Seals have been used by societies across the world for over seven thousand years, and indeed form some of the earliest historical records. In a British context, medieval seals are particularly important because they were usually the choice of their owner, and as such provide a unique insight into the personal concerns of women and men across the social spectrum, including those for whom little other evidence survives. While personal seals offer glimpses into the lives of individuals, official seals provide information about institutions and people in positions of power, and their images and words were frequently used as a vehicle of propaganda. In addition, seals which are still attached to the documents that they validated are closely dateable, vital information frequently lacking from other material sources, and this offers potential for iconographical and stylistic chronology.

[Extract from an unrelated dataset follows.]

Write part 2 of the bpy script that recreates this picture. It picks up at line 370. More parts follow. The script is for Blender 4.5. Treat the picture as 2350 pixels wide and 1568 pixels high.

Despite the range of images and words found on seals, and the wealth of information this represents, seals are still an under-exploited source for historical research. The first stage of the Seals in Medieval Wales project is to record approximately 5,000 seals. The team will then start by asking some basic questions such as who used the seals and what images and words appear on them. This will lead into explorations of, among other things, the ways in which this material can inform our understanding of identities (both personal and communal), political cultures, socio-economic and familial networks, devotional affinities and the development of legal and administrative structures in medieval Wales.

While the focus is Wales and its border, the scale of Seals in Medieval Wales will enable this project to inform future studies of the use of seals in the UK and beyond in terms of methodology and interpretative work.

Seals in Medieval Wales will produce the following outputs:

  • A major book co-authored by the project team.

  • Selected high-quality images of c.350seals, with bilingual interpretative commentary and learning support materials, to be made available on-line through the National Library of Wales.

  • A public exhibition at the National Library of Wales (April-June 2012), followed by a small travelling exhibition.

  • Learning materials based on the exhibition and wider project research, as a teaching resource for schools.

  • Outreach activities, including workshops for heritage professionals, history and local interest groups and schools.

  • A conference on medieval seals (April 2012).

  • A series of peer-reviewed articles.